To an inordinate degree, many PCV's not
only talk about food, but we talk about our bodily functions, the
pure art of bathing, or pooping for that matter. I know more about
one of my friends nightly bucket activities than I do about her in
any other realm. Exciting stuff!
So secretly, I've thought that
everything in my domain has definitely been a bed of roses.
Until----I wake at 4am with the frightening thought that most of the
village has been without water for well over a week now, and my bathroom needs
to give way to whaaat---the dreaded Pit Latrine. Not to sound facicious, but
Holy Crap! I am definitely not a Pit Latrine kind of gal, and
granted, many PCV's do not have indoor facilities, but with all due
respect to my fellow mates, I thought I had it made here. Even with
my house falling apart, at least it's my house, with my own seatless
toilet that I've gotten used---all I cared about is that it flushes
and it's in the house!
There are 2 Pit Latrines outside, and
never have I given them a second thought until I was pondering ways
of getting rid of my garbage. You see, the donkey carts have stopped
collecting garbage since December---somehow the donkey situation is
under review, but in Africa reality, this can take a year, if not
more. My mind then filled with failing senses of an ecological,
sustainable world when a friend of mine told me to start throwing
paper products and such down the pit latrine. Geez, I thought I
would be Peace Corps free of Pit Latrines, but this provisional garbage situation seemed logical to me. So for months now, I've been throwing stuff
down the pit, and praying things don't start coming up through the
ground. I figured though, that my friend Dominique is a smart and
sensible being, one whom I trust, and if my garbage decides to lend
itself to an underground creature, Dom and I will have a nice long
talk. Yet for the time being, and I do hope this time being is short
lived, I'm falling into the world of spiders and snakes in deep holes
in a different manner---a manner for the more correct usages of the
Pit Latrine—to pee and poop.
Can you see the spider? |
In essence, a Pit Latrine is a
deeeeeeeeeeeeeeep hole in the ground (15-20 meters), with some being better than
others. My main point is that you usually have to squat to use the
Pit Latrine unless it's built up and randomly used as a toilet seat.

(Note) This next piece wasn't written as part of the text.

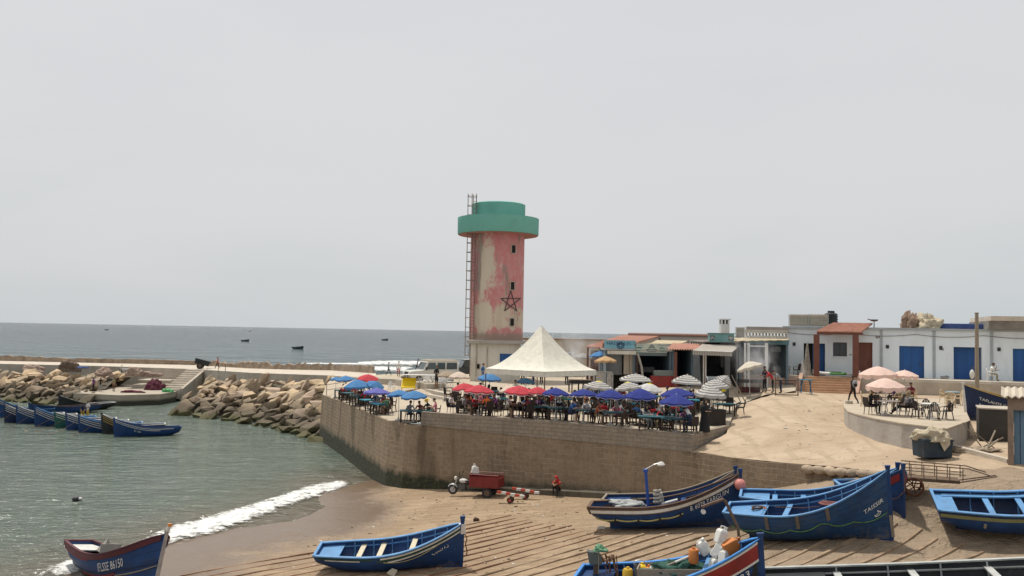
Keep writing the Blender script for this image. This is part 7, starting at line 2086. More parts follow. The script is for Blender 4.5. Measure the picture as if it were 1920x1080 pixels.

I've recently found that it's best to do your business when you
REALLY have to go so you can get out fast---God forbid you're having
trouble pooping—it could be a real killer on the thighs. Thank you
God for my martial art training!!!! This is not an enjoyable
experience though, good squating skills or not, considering that I'm
scared shitless (excuse the pun) to even go into the Latrine.
Throwing garbage out really quickly is one thing, eliminate my
bodily functions is quite another.
So here I go, I take my scraps of
garbage---nothing like doing two things at once, I run, I pee, throw
the garbage down, I don't shut the door because I have no idea what's
behind it, I could care less who wants to peak, and I run out as fast
as I can thinking, there is no way I'm having my morning pot of tea
until this situation is resolved. Later in the day though, a phantom
chicken was peering through the latrine—ok, how the hell am I gonna
do this fast enough with a chicken staring at me, let alone the
spider behind me, and fearing snakes and the milk carton coming
up to snatch me. Boy is this great Peace Corps stuff!
Life in Africa is fun---you have
choices each and every day---to follow your every emotion, or decide
to commit to what is more important than the feelings that seek to
hinder you. After several days of this now, I've made a choice to
let go of a sustainable world for awhile, and to give into the
dreaded fear of a Pit Latrine. It's actually the best feeling in the
world when you push past something difficult to the other side, and
now I've done it—I'm in the world of Pit Latrines---my life for the
moment, and it's all mine and the chickens! Now if I can only find a
place to wash my hands, life would be a bed of roses again!